• [RECORD SET]:
══════════
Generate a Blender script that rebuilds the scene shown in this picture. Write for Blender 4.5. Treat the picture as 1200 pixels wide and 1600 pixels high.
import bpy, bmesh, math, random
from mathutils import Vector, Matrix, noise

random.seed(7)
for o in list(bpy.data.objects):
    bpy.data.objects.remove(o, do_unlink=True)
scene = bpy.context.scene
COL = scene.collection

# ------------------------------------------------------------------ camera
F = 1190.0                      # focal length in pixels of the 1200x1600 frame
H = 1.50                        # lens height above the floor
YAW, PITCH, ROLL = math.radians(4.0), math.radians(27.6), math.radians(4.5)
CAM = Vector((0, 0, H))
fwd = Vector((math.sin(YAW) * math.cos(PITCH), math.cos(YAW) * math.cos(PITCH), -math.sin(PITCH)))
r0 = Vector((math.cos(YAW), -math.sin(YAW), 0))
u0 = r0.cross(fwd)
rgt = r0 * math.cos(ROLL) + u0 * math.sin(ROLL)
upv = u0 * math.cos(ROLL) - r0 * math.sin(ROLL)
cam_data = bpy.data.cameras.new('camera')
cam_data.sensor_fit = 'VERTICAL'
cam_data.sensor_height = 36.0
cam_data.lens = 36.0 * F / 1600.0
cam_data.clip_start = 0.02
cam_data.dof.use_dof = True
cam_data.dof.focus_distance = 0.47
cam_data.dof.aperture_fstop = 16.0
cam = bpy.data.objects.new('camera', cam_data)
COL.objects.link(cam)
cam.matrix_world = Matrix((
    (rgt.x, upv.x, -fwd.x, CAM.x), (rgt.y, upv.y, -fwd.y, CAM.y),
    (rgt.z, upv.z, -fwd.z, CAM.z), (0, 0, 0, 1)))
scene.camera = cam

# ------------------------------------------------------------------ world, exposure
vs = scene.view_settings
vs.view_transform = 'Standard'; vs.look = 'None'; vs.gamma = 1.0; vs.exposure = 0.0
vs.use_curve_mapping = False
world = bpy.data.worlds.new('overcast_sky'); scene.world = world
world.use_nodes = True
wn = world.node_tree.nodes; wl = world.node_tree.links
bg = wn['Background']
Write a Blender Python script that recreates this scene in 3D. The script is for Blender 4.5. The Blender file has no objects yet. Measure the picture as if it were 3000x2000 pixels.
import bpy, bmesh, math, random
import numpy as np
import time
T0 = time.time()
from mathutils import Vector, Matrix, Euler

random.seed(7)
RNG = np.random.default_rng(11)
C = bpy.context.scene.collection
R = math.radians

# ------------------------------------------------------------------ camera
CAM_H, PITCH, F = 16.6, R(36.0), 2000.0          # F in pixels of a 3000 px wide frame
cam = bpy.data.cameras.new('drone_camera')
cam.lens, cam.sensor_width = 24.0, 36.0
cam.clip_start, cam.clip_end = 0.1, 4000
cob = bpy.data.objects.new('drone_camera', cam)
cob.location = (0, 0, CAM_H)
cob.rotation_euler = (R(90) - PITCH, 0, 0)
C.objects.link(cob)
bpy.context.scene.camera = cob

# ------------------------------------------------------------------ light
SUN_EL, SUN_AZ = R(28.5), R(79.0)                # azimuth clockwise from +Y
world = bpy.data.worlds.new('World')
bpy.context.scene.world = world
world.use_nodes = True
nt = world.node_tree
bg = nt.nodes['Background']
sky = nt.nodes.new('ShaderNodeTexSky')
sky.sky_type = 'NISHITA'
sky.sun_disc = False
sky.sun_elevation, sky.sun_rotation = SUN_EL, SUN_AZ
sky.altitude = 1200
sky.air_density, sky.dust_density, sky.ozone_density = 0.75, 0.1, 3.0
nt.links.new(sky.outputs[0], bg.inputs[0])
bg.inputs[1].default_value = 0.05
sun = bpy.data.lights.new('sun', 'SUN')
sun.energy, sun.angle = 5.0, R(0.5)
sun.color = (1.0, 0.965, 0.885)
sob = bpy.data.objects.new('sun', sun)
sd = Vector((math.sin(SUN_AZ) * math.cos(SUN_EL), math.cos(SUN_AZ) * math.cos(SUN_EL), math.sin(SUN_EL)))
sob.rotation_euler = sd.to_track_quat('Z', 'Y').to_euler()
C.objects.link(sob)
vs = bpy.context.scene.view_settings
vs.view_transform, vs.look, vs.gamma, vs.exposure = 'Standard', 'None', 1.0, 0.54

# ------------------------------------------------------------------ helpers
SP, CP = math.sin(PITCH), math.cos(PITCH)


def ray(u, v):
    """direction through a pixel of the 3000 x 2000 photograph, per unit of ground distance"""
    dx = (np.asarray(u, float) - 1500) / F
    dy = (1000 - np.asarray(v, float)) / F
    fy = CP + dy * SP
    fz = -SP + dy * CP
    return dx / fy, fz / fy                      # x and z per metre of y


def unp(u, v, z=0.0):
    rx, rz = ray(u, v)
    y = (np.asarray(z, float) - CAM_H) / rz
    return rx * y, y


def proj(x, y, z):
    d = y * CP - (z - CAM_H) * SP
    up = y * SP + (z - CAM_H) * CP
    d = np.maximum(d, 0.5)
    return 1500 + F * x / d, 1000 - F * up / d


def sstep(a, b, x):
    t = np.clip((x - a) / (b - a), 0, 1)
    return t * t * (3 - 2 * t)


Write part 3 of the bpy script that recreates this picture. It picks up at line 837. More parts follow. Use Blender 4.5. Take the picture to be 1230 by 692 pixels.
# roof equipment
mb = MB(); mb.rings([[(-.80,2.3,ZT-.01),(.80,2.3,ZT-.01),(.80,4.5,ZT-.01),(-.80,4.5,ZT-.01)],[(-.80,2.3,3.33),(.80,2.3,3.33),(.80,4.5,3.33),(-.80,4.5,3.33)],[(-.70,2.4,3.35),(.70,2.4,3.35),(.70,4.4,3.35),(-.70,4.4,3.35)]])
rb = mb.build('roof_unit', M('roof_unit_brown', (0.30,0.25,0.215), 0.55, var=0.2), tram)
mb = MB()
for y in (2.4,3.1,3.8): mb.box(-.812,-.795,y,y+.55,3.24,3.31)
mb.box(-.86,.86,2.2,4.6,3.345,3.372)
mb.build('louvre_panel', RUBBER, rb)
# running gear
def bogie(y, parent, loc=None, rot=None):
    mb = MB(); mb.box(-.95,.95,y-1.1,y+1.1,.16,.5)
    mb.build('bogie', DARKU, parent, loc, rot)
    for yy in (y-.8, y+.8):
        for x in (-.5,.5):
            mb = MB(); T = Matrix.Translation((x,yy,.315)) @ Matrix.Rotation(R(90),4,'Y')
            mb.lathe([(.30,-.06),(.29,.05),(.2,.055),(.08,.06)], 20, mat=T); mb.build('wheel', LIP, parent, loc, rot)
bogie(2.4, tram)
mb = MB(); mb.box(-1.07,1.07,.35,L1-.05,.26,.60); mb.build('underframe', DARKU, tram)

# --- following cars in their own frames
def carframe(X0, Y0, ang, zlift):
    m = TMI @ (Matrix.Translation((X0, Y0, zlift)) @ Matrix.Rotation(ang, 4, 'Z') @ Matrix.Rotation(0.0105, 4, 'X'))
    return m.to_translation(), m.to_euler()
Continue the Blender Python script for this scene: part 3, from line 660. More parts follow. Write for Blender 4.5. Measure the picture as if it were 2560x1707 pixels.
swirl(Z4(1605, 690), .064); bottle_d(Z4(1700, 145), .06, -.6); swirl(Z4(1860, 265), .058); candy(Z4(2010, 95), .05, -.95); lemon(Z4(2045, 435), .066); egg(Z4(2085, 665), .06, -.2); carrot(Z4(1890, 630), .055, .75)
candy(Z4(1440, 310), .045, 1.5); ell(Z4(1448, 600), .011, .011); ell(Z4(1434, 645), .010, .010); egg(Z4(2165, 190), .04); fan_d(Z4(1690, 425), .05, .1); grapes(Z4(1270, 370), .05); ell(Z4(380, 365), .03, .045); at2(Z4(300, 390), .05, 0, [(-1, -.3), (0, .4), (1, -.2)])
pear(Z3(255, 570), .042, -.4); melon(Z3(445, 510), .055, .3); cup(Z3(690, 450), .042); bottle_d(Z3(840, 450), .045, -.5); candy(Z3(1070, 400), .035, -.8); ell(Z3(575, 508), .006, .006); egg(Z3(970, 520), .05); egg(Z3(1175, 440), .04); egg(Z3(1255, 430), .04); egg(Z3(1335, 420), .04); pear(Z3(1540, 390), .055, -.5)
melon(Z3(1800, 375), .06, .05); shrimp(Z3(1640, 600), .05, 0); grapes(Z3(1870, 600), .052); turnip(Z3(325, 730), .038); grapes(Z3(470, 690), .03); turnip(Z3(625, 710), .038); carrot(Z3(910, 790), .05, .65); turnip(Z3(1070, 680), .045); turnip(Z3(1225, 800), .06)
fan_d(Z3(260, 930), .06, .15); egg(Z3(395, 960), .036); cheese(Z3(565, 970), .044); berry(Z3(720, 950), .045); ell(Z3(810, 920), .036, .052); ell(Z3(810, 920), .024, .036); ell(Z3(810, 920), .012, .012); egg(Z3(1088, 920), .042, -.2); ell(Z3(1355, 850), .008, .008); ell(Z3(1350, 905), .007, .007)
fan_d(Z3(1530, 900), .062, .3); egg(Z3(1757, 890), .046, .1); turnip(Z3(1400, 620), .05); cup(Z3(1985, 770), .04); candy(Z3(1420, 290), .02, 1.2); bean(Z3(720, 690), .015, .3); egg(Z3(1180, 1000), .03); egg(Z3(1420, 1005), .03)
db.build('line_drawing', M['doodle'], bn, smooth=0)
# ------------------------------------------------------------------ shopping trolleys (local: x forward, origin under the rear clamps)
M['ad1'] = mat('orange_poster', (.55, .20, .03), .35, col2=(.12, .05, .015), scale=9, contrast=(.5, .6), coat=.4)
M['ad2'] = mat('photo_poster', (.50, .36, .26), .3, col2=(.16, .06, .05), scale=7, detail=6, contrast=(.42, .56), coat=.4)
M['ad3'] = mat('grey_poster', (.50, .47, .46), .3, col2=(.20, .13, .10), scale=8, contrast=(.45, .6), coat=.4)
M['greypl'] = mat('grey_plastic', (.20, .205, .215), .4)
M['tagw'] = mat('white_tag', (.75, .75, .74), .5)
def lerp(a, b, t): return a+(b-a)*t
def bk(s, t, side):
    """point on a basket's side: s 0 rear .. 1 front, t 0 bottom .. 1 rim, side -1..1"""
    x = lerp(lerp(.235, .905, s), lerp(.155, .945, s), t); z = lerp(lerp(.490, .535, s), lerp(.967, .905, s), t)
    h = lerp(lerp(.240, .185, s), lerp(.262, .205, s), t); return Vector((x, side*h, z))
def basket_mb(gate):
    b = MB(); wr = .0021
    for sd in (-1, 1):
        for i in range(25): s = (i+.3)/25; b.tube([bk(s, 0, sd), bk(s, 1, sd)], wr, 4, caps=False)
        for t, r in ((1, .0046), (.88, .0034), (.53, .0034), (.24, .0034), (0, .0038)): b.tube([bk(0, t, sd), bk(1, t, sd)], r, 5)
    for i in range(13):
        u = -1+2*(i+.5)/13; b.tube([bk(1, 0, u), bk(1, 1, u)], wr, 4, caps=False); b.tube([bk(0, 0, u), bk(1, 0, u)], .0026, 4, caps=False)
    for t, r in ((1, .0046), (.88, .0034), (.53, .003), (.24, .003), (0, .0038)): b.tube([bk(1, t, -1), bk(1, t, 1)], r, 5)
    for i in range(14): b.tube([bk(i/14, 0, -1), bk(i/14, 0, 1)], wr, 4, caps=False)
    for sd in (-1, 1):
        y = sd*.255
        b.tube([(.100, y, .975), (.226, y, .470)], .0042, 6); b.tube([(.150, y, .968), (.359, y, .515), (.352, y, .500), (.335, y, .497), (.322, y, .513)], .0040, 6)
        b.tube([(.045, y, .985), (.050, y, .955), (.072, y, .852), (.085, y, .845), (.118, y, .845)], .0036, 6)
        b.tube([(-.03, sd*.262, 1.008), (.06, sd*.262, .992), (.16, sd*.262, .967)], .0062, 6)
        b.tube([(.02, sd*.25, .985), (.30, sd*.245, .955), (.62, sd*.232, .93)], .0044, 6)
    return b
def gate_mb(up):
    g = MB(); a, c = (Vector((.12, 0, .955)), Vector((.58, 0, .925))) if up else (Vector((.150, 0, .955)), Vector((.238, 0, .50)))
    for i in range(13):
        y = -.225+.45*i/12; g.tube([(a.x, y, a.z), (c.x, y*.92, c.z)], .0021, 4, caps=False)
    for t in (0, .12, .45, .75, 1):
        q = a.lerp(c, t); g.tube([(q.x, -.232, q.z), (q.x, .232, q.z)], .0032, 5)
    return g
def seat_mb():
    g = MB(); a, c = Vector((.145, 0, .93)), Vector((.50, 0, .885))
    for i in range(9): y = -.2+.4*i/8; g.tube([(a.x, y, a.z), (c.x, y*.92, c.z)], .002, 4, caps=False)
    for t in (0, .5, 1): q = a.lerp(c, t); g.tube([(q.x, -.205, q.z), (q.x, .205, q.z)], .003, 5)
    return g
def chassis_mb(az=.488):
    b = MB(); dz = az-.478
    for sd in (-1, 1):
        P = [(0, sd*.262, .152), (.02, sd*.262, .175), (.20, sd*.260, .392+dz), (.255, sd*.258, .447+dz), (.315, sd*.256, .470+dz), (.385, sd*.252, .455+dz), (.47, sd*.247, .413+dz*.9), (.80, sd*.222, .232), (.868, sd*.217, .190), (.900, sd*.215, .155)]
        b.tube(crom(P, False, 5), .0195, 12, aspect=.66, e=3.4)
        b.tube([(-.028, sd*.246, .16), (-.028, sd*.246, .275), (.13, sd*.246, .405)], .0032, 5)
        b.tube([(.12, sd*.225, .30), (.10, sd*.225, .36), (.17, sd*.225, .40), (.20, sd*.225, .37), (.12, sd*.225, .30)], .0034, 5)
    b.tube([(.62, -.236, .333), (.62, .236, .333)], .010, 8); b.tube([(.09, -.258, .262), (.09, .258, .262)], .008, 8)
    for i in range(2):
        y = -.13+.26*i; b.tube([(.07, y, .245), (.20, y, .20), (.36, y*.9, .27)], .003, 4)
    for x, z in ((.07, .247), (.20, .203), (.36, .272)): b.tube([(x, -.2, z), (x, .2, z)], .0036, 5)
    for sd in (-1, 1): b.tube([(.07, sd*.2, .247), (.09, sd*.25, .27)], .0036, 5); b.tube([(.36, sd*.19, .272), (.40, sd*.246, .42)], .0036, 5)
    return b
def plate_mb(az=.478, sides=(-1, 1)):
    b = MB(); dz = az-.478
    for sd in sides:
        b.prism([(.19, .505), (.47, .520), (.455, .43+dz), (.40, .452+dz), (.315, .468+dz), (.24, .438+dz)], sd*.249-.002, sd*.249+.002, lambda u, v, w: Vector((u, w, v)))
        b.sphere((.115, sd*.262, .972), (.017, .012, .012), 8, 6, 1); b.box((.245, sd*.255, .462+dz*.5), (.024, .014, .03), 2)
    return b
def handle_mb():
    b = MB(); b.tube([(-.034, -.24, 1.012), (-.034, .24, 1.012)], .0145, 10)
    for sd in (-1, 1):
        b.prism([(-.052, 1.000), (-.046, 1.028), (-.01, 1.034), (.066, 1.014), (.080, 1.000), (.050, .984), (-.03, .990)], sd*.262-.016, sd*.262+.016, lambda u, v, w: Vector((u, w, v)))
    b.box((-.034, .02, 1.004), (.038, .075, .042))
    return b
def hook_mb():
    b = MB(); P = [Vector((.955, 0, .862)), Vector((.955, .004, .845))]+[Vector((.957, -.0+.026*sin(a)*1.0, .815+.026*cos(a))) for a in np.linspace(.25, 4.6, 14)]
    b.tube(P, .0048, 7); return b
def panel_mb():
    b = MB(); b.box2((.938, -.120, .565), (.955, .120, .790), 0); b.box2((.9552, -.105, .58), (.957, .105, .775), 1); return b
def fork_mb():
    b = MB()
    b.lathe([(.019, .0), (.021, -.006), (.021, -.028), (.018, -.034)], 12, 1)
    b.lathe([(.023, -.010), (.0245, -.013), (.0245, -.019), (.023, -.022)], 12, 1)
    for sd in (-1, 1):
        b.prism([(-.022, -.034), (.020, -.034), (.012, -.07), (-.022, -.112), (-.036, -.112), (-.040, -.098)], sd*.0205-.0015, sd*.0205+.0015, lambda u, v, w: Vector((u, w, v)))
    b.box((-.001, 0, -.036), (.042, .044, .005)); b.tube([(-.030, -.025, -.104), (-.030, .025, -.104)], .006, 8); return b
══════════
• [TASK OBJECTIVE]:
Of the lines above, retype only those from the line containing "Write part 3" through the line containing "return m.to_translation(), m.to_euler()", including both, exactly.

• [OUTPUT OF THE EXERCISE]:
Write part 3 of the bpy script that recreates this picture. It picks up at line 837. More parts follow. Use Blender 4.5. Take the picture to be 1230 by 692 pixels.
# roof equipment
mb = MB(); mb.rings([[(-.80,2.3,ZT-.01),(.80,2.3,ZT-.01),(.80,4.5,ZT-.01),(-.80,4.5,ZT-.01)],[(-.80,2.3,3.33),(.80,2.3,3.33),(.80,4.5,3.33),(-.80,4.5,3.33)],[(-.70,2.4,3.35),(.70,2.4,3.35),(.70,4.4,3.35),(-.70,4.4,3.35)]])
rb = mb.build('roof_unit', M('roof_unit_brown', (0.30,0.25,0.215), 0.55, var=0.2), tram)
mb = MB()
for y in (2.4,3.1,3.8): mb.box(-.812,-.795,y,y+.55,3.24,3.31)
mb.box(-.86,.86,2.2,4.6,3.345,3.372)
mb.build('louvre_panel', RUBBER, rb)
# running gear
def bogie(y, parent, loc=None, rot=None):
    mb = MB(); mb.box(-.95,.95,y-1.1,y+1.1,.16,.5)
    mb.build('bogie', DARKU, parent, loc, rot)
    for yy in (y-.8, y+.8):
        for x in (-.5,.5):
            mb = MB(); T = Matrix.Translation((x,yy,.315)) @ Matrix.Rotation(R(90),4,'Y')
            mb.lathe([(.30,-.06),(.29,.05),(.2,.055),(.08,.06)], 20, mat=T); mb.build('wheel', LIP, parent, loc, rot)
bogie(2.4, tram)
mb = MB(); mb.box(-1.07,1.07,.35,L1-.05,.26,.60); mb.build('underframe', DARKU, tram)

# --- following cars in their own frames
def carframe(X0, Y0, ang, zlift):
    m = TMI @ (Matrix.Translation((X0, Y0, zlift)) @ Matrix.Rotation(ang, 4, 'Z') @ Matrix.Rotation(0.0105, 4, 'X'))
    return m.to_translation(), m.to_euler()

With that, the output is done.